The TPS6602x supports Fast Role Swap operation as in the new Source, old Sink scenario shown in Figure 24. The PPHV power path represents the old Sink and the PP5V power path represents the new Source. During FRS, the PP5V power path of the TPS6602x has a much faster turn-on compared to normal operation, for example entering SRC 1P5A or SRC 3P0A states from the DISABLED state. This faster turn-on is required in order to meet the USB PD fast role swap timing requirements (tSrcFRSwap) for the new Source.

To enable FRS, the TPS6602x must first be operating as a Sink (SNK state). The TPS6602x must then transition to the FRS state by asserting EN1 high. EN1 is asserted high by the PD Controller as soon as possible once it has properly detected FRS signaling from its port partner on its CC line. The FRS signaling from the port partner to the PD Controller indicates that the port partner has lost its power and requires a fast role swap sequence to be performed.

It should be noted that the timing of when EN1 is asserted high relative to the port partner losing power is highly application, and implementation dependent. Some of these dependencies include:

  • Loss of power detection accuracy, margin and propagation delay of the port partner.
  • Timing from loss of power detection to FRS signaling transmitted on the CC line.
  • Detection by the PD Controller of the FRS signaling received on its CC line.
  • Assertion of a GPIO from the PD Controller after detection of the FRS signaling.

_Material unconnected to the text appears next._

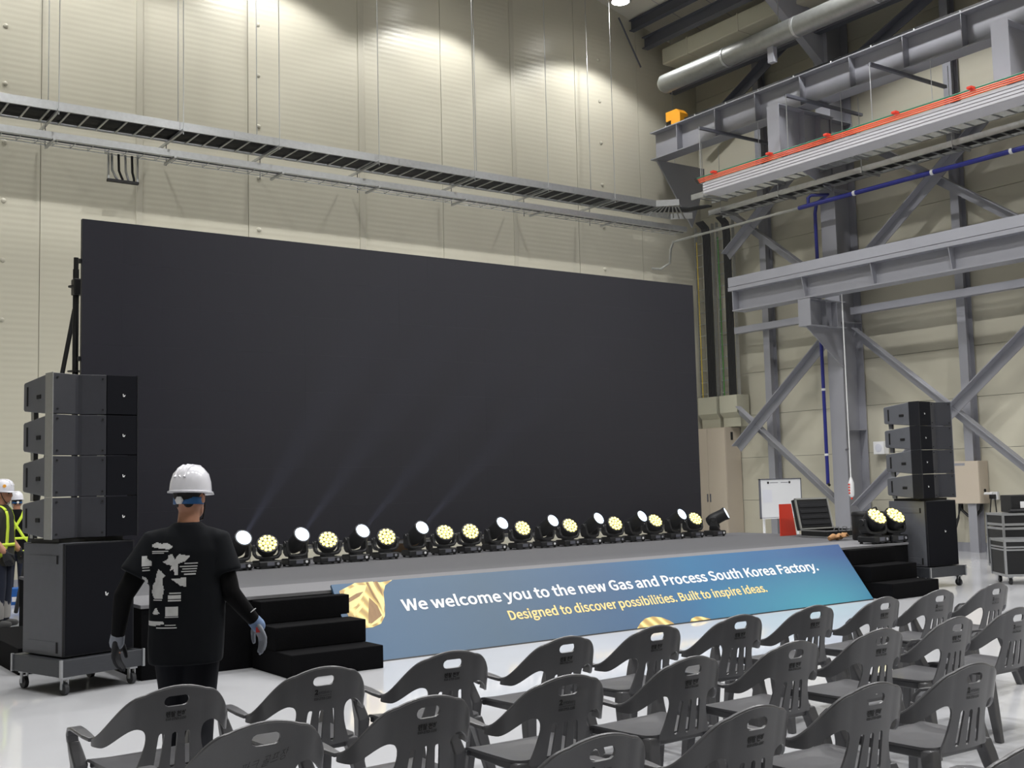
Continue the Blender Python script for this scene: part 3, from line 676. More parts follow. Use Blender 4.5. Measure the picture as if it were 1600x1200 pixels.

In systems that require good FRS performance, these should be optimized to minimize unnecessary delays from significantly impacting the turn-on of the new Source. Once the FRS state is entered, the TPS6602x will automatically handle the power role swap from Sink to Source as shown in Figure 25. In most applications, there is significant charge being stored in reserve while power is being provided. Upon loss of power, this charge is then used to supply power to the application until the FRS completes. As this charge depletes, the voltage on VBUS will decay at some rate based on the current load and the amount of charge that has been stored. USB PD requires that the new Source only be enabled once VBUS is detected below vSafe5V (maximum). Therefore, the amount of voltage that VBUS drops below vSafe5V will depend heavily on the amount of remaining charge and what current load is on VBUS, along with how fast the PP5V power path can enable. It should be noted that the PD Specification allows VBUS to be discharged completely to ground and is shown in Figure 32 typical response curve.